Now, let’s look at the more traditional form of inheritance in Python. Recall that we can declare a class to be a subclass of another class, usually referred to as the superclass. When we do that, the subclass includes, or inherits, all state and behavior defined in the superclass. In Python, any methods or attributes in the superclass are accessible in the subclass. However, traditionally we do not access private elements that begin with two underscores, as their names will be mangled. Instead, we use a single underscore to denote that the element can be accessed by subclasses, but shouldn’t be accessed externally. Likewise, the subclass can use the super() method to access elements from within the superclass. This is typically used within the constructor of the subclass to call the constructor of the superclass. Finally, the subclass can choose to override any methods defined in the superclass with new code. We’ll see how that works later in this chapter.

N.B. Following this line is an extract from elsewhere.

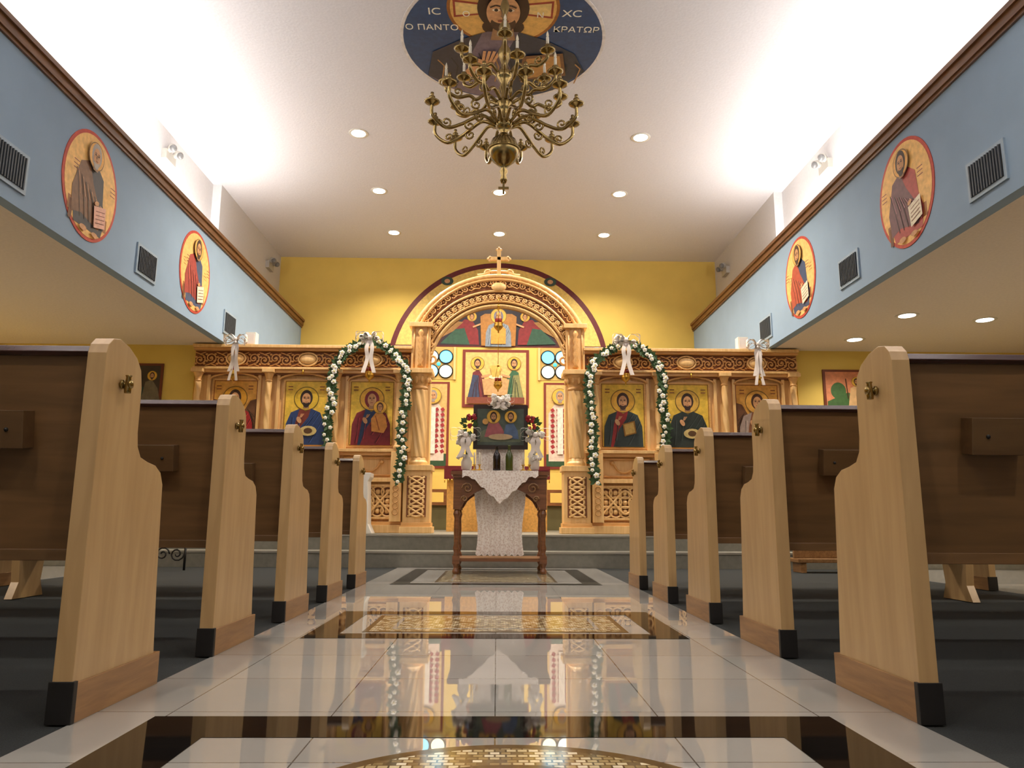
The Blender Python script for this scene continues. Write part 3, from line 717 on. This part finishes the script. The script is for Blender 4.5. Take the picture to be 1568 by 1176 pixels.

So, here’s a quick example of three classes in Python that demonstrate inheritance. We have a superclass name Canine that defines the protected attribute name as well as the public method bark. Then, we create a subclass called Dog that inherits from Canine. So, it will have a name attribute and a bark method, but it also adds its own owner attribute as well as a new method called pet. Finally, the GuideDog method inherits from Dog, so it will include the name attribute from Canine as well as the owner attribute from Dog, and it adds its own trainer attribute.

Likewise, when we create an instance of a GuideDog, we can access all behaviors that are present in any of the superclasses as well as the class itself. So, an instance of GuideDog will have access to the bark, pet and guide methods. This is a great way to reduce the amount of repeated code between related classes. As we’ll learn in the example project for this module, this can greatly simplify our programs if we are able to take proper advantage of inheritance.

Finally, let’s discuss one other interesting topic - multiple inheritance. In Python, a class can inherit from any number of superclasses or formal interfaces. When it does, it will have access to all attributes and methods of each superclass. For example, if we have a class called Student and a class called Teacher, we could create a new class called StudentTeacher that inherits from both classes. In that way, this new class has access to both sets of attributes and methods.

However, there is one thing we’ll have to be aware of - name collisions. Suppose that both the Teacher and the Student classes each have a method called grade(), but those methods do entirely different things. In our StudentTeacher class, what would happen if we call the grade method? Would it perform the version in the Student class, or the Teacher class? As it turns out, it depends on what order we list those classes in our list of classes we are inheriting from. In the textbook, I’ve liked to an in-depth article on multiple inheritance in Python that explains it in greater detail. In general, we won’t use this feature for anything except interfaces in this course, but it is something to keep in mind!